EIUG says keep Competitiveness at Heart of Energy Policy

Press release issued 26 February 2003

Energy intensive industries today expressed their concern that rising energy prices, outlined in the Energy White Paper, could damage competitiveness unless other economies follow similar policy routes. According to the UK government’s own figures, industrial electricity prices are set to rise by up to 25%, and gas prices by up to 30% over the next twenty years as a result of the proposals (see note 1 below).

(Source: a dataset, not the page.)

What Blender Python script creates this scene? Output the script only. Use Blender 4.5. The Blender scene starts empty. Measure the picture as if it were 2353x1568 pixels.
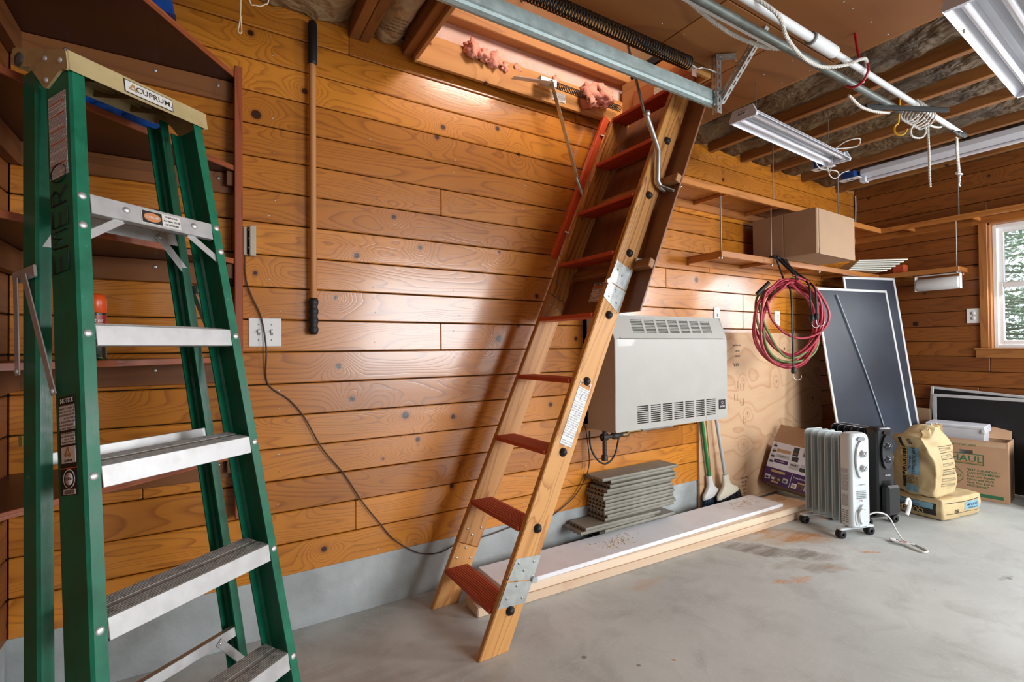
import bpy, bmesh, math, random
from mathutils import Vector, Matrix, noise
from mathutils.bvhtree import BVHTree
PI = math.pi
S = bpy.context.scene
C = S.collection
rnd = random.Random(11)

# ---------------------------------------------------------------- camera, world, lights, exposure
cam_d = bpy.data.cameras.new('camera'); cam = bpy.data.objects.new('camera', cam_d); C.objects.link(cam)
cam_d.sensor_width = 36.0; cam_d.lens = 1131.0 / 2353.0 * 36.0; cam_d.clip_start = 0.02
def cam_basis(yaw, pitch, roll):
    f = Vector((math.sin(yaw)*math.cos(pitch), math.cos(yaw)*math.cos(pitch), math.sin(pitch)))
    r = Vector((math.cos(yaw), -math.sin(yaw), 0)); u = r.cross(f)
    r2 = r*math.cos(roll)+u*math.sin(roll); u2 = -r*math.sin(roll)+u*math.cos(roll)
    return Matrix((r2, u2, -f)).transposed()
cam.matrix_world = Matrix.Translation((0, -2.35, 1.234)) @ cam_basis(math.radians(32.04), math.radians(0.741), math.radians(-0.5257)).to_4x4()
S.camera = cam
w = bpy.data.worlds.new('sky'); S.world = w; w.use_nodes = True
bg = w.node_tree.nodes['Background']; bg.inputs[0].default_value = (0.86, 0.93, 1.0, 1); bg.inputs[1].default_value = 1.7

def area(name, loc, target, sx, sy, power, col):
    d = bpy.data.lights.new(name, 'AREA'); d.shape = 'RECTANGLE'; d.size = sx; d.size_y = sy; d.energy = power; d.color = col
    o = bpy.data.objects.new(name, d); C.objects.link(o); o.location = loc
    o.rotation_euler = (Vector(target)-Vector(loc)).to_track_quat('-Z', 'Y').to_euler(); return o
area('garage_door_daylight', (3.30, -5.58, 1.62), (3.6, -2.4, 0.0), 2.3, 1.75, 245, (0.93, 0.97, 1.0))
area('window_daylight', (5.66, -1.5, 1.73), (4.2, -1.9, 0.5), 0.9, 0.95, 34, (0.93, 0.97, 1.0))
area('second_window_daylight', (5.52, -3.3, 1.7), (2.6, -1.6, 0.3), 0.95, 1.0, 155, (0.93, 0.97, 1.0))
area('attic_lamp', (1.95, -1.45, 3.62), (1.65, -0.10, 2.85), 0.6, 0.5, 50, (1.0, 0.84, 0.72))
area('ladder_fill', (-.50, -2.75, 1.95), (.1, -.9, 1.6), 0.5, 0.6, 3.5, (0.93, 0.97, 1.0))  # added fill for the stepladder's near rails; the left wall has no window
vs = S.view_settings; S.display_settings.display_device = 'sRGB'
vs.view_transform = 'Standard'; vs.look = 'None'; vs.gamma = 1.0; vs.use_curve_mapping = False; vs.exposure = -0.12

# ---------------------------------------------------------------- geometry collector
WM = {}
def fr(o, x, y):                       # frame: origin, x axis, y axis (world), z = x cross y
    x = Vector(x).normalized(); z = x.cross(Vector(y)).normalized(); y = z.cross(x)
    return Matrix.Translation(o) @ Matrix((x, y, z)).transposed().to_4x4()
def ax(o, z, x=(1, 0, 0)):             # frame with z along a direction
    z = Vector(z).normalized(); x = Vector(x); x = (x - z*x.dot(z)).normalized(); y = z.cross(x)
    return Matrix.Translation(o) @ Matrix((x, y, z)).transposed().to_4x4()
class G:
    def __init__(s): s.v = []; s.f = []; s.m = []; s.s = []
    def add(s, vs_, fs, mi=0, sm=False, M=None):
        b = len(s.v)
        s.v += [tuple(M @ Vector(p)) if M else tuple(p) for p in vs_]
        for f in fs: s.f.append([b+i for i in f]); s.m.append(mi); s.s.append(sm)
        return s
    def box(s, a, b, mi=0, ch=0.0, M=None):
        a, b = [min(p, q) for p, q in zip(a, b)], [max(p, q) for p, q in zip(a, b)]
        if ch <= 0:
            v = [(x, y, z) for x in (a[0], b[0]) for y in (a[1], b[1]) for z in (a[2], b[2])]
            return s.add(v, [(0, 1, 3, 2), (4, 6, 7, 5), (0, 4, 5, 1), (2, 3, 7, 6), (0, 2, 6, 4), (1, 5, 7, 3)], mi, False, M)
        ch = min(ch, *[(q-p)*.49 for p, q in zip(a, b)])
        c = [(p+q)/2 for p, q in zip(a, b)]; h = [(q-p)/2 for p, q in zip(a, b)]
        v = []; idx = {}
        for sx in (-1, 1):
            for sy in (-1, 1):
                for sz in (-1, 1):
                    sg = (sx, sy, sz)
                    for k in range(3):
                        idx[sg+(k,)] = len(v)
                        v.append(tuple(c[i]+sg[i]*(h[i]-(0 if i == k else ch)) for i in range(3)))
        fs = []
        for k in range(3):
            i, j = (k+1) % 3, (k+2) % 3
            for sk in (-1, 1):
                q = []
                for si, sj in ((-1, -1), (1, -1), (1, 1), (-1, 1)):
                    g = [0, 0, 0]; g[k] = sk; g[i] = si; g[j] = sj; q.append(idx[tuple(g)+(k,)])
                fs.append(q if sk > 0 else q[::-1])
            for si in (-1, 1):
                for sj in (-1, 1):
                    g0 = [0, 0, 0]; g0[i] = si; g0[j] = sj; g1 = list(g0); g0[k] = -1; g1[k] = 1
                    q = [idx[tuple(g0)+(i,)], idx[tuple(g1)+(i,)], idx[tuple(g1)+(j,)], idx[tuple(g0)+(j,)]]
                    fs.append(q if si*sj < 0 else q[::-1])
        for sx in (-1, 1):
            for sy in (-1, 1):
                for sz in (-1, 1):
                    q = [idx[(sx, sy, sz, k)] for k in range(3)]
                    fs.append(q if sx*sy*sz > 0 else q[::-1])
        return s.add(v, fs, mi, False, M)
    def loft(s, A, B, mi=0, M=None, caps=True, sm=False):
        n = len(A); fs = [(i, (i+1) % n, n+(i+1) % n, n+i) for i in range(n)]
        if caps: fs += [tuple(range(n))[::-1], tuple(range(n, 2*n))]
        return s.add(list(A)+list(B), fs, mi, sm, M)
    def prism(s, poly, k, lo, hi, mi=0, M=None):   # poly in the two axes other than k (cyclic order)
        i, j = (k+1) % 3, (k+2) % 3
        def P(p, t):
            q = [0, 0, 0]; q[k] = t; q[i] = p[0]; q[j] = p[1]; return tuple(q)
        ar = sum(poly[a][0]*poly[(a+1) % len(poly)][1]-poly[(a+1) % len(poly)][0]*poly[a][1] for a in range(len(poly)))
        if ar < 0: poly = poly[::-1]
        return s.loft([P(p, lo) for p in poly], [P(p, hi) for p in poly], mi, M)
    def cyl(s, p0, p1, r, r2=None, seg=14, mi=0, M=None, sm=True, caps=True):
        p0 = Vector(p0); p1 = Vector(p1); d = (p1-p0).normalized(); r2 = r if r2 is None else r2
        x = d.orthogonal().normalized(); y = d.cross(x)
        A = [p0+(x*math.cos(2*PI*i/seg)+y*math.sin(2*PI*i/seg))*r for i in range(seg)]
        B = [p1+(x*math.cos(2*PI*i/seg)+y*math.sin(2*PI*i/seg))*r2 for i in range(seg)]
        s.loft(A, B, mi, M, False, sm)
        if caps: s.add(A, [tuple(range(seg))[::-1]], mi, False, M); s.add(B, [tuple(range(seg))], mi, False, M)
        return s
    def tube(s, pts, r, seg=8, mi=0, closed=False, M=None, flat=1.0):
        pts = [Vector(p) for p in pts]; n = len(pts); V = []; x = None
        for i, p in enumerate(pts):
            a = pts[i-1] if (i or closed) else pts[0]; b = pts[(i+1) % n] if (i < n-1 or closed) else pts[-1]
            t = (b-a).normalized()
            if x is None: x = t.orthogonal().normalized()
            x = (x-t*x.dot(t)); x = x.normalized() if x.length > 1e-6 else t.orthogonal().normalized()
            y = t.cross(x); rr = r[i] if isinstance(r, (list, tuple)) else r
            V += [p+x*rr*math.cos(2*PI*k/seg)+y*rr*flat*math.sin(2*PI*k/seg) for k in range(seg)]
        F = []
        for i in range(n if closed else n-1):
            for k in range(seg):
                a = i*seg+k; b = i*seg+(k+1) % seg; c = ((i+1) % n)*seg+(k+1) % seg; d = ((i+1) % n)*seg+k
                F.append((a, b, c, d))
        s.add(V, F, mi, True, M)
        if not closed:
            s.add(V[:seg], [tuple(range(seg))[::-1]], mi, False, M); s.add(V[-seg:], [tuple(range(seg))], mi, False, M)
        return s
    def lathe(s, prof, o, axis=(0, 0, 1), seg=20, mi=0, M=None, sm=True):
        o = Vector(o); d = Vector(axis).normalized(); x = d.orthogonal().normalized(); y = d.cross(x); V = []
        for r, h in prof: V += [o+d*h+(x*math.cos(2*PI*k/seg)+y*math.sin(2*PI*k/seg))*max(r, 1e-5) for k in range(seg)]
        F = [(i*seg+k, i*seg+(k+1) % seg, (i+1)*seg+(k+1) % seg, (i+1)*seg+k) for i in range(len(prof)-1) for k in range(seg)]
        return s.add(V, F, mi, sm, M)
    def grid(s, nx, ny, fn, mi=0, sm=True, M=None):
        V = [fn(i/nx, j/ny) for j in range(ny+1) for i in range(nx+1)]
        F = [(j*(nx+1)+i, j*(nx+1)+i+1, (j+1)*(nx+1)+i+1, (j+1)*(nx+1)+i) for j in range(ny) for i in range(nx)]
        return s.add(V, F, mi, sm, M)
    def dome(s, c, d, r, h, mi=0, seg=12, M=None):
        pr = [(r*math.cos(a), h*math.sin(a)) for a in (0, .5, 1.0, 1.35, PI/2)]
        return s.lathe(pr, c, d, seg, mi, M)
    def build(s, name, mats, parent=None, L=None, kind=None, label=None, cat=None, group=None):
        L = L or Matrix()
        n = len(s.v); c = Vector([ (max(p[k] for p in s.v)+min(p[k] for p in s.v))/2 for k in range(3)])
        me = bpy.data.meshes.new(name)
        me.from_pydata([(p[0]-c[0], p[1]-c[1], p[2]-c[2]) for p in s.v], [], s.f); me.update()
        mats = mats if isinstance(mats, (list, tuple)) else [mats]
        for m in mats: me.materials.append(m)
        me.polygons.foreach_set('material_index', s.m); me.polygons.foreach_set('use_smooth', s.s)
        o = bpy.data.objects.new(name, me); C.objects.link(o)
        Wm = L @ Matrix.Translation(c)
        if parent:
            o.parent = parent; o.matrix_basis = WM[parent.name].inverted() @ Wm
        else: o.matrix_basis = Wm
        WM[o.name] = Wm
        return props(o, kind, label, cat, group)
def props(o, kind=None, label=None, cat=None, group=None):
    if kind: o['kind'] = kind
    if label: o['label'] = label
    if cat: o['category'] = cat
    if group: o['group'] = group
    return o
def thing(name, label, cat, loc, group=None, M=None, kind=None):
    o = bpy.data.objects.new(name, None); C.objects.link(o); o.empty_display_size = .05
    M = M or Matrix.Translation(loc); o.matrix_basis = M; WM[o.name] = M
    return props(o, kind, label, cat, group)
def text(s_, size, L, mat_, parent, name='lettering', align='CENTER', ex=.0004, sx=1.0, drape=None):
    cu = bpy.data.curves.new('t', 'FONT'); cu.body = s_; cu.size = size; cu.align_x = align; cu.align_y = 'CENTER'
    cu.extrude = 0 if drape else ex; cu.resolution_u = 2
    cu.offset = size*.004
    to = bpy.data.objects.new('t', cu); me = bpy.data.meshes.new_from_object(to)
    g = G(); g.add([(v.co.x*sx, v.co.y, v.co.z) for v in me.vertices], [list(p.vertices) for p in me.polygons])
    bpy.data.objects.remove(to); bpy.data.curves.remove(cu); bpy.data.meshes.remove(me)
    if not g.v: return None
    if drape: drape_g(g, L, *drape); L = Matrix()
    return g.build(name, mat_, parent, L)
def drape_g(g, L, bvh, d, off=.0015):
    out = []; last = None
    for p in g.v:
        q = L @ Vector(p); hit = bvh.ray_cast(q - d*.25, d, .6)
        if hit[0] is not None: h = hit[0]-d*off; last = (h-q)
        else: h = q+(last or Vector((0, 0, 0)))
        out.append(tuple(h))
    g.v = out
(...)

EIUG supports the White Paper’s emphasis on market solutions, both to ensure security of supply and in providing economic mechanisms to reduce CO2 emissions. But the big dilemma for energy policy remains how to achieve a low carbon economy without damaging competitiveness, given that international agreement may not be forthcoming. Many competitor economies, such as the United States, Australia, and most developing countries, currently show no serious commitment to decarbonise. If the UK and other EU states press ahead unilaterally, the effect of higher energy prices on industries located in Europe – especially in the energy-intensive sectors – could be devastating.

The White Paper rightly emphasises the need for all sectors of the economy to increase energy efficiency, and for industry to develop new low carbon technologies. The energy intensive sector has long demonstrated leadership in improving energy efficiency, dating back to well before the Climate Change Levy and escalating supply costs resulting from the Renewables Obligation. The concern is that uncompetitive energy prices could accelerate the erosion of the UK’s manufacturing base, leaving industry in competitor economies to deliver the solutions.

Commenting on the government’s proposals, Jeremy Nicholson, EIUG’s Director, says: “We must not neglect the potential impact on industrial competitiveness. UK industry can and should be providing the technological solutions to address climate change and energy efficiency, but can only do this if we remain competitive. If it is driven abroad, or out of business altogether, no-one gains.”

Notes:

  1. Appendix 3 of the Energy White Paper indicates the likely unit price increases by 2020 resulting from the government’s policy measures on emissions trading, renewables and energy efficiency measures.
  2. In its response to last year’s consultation on the Energy White Paper, EIUG called for competitive prices to remain the central aim of energy policy, and for a multilateral approach on commitments to reduce CO2 emissions.
  3. Contrary to popular belief, UK industrial energy prices are not low by international standards. Contract prices for electricity are currently broadly competitive with most EU competitor economies, though notably above those in France.
  4. EIUG represents the energy intensive sectors which produce essential materials like steel, chemicals, paper, glass, etc., that compete in international markets and depend on secure, competitive supplies to remain in business.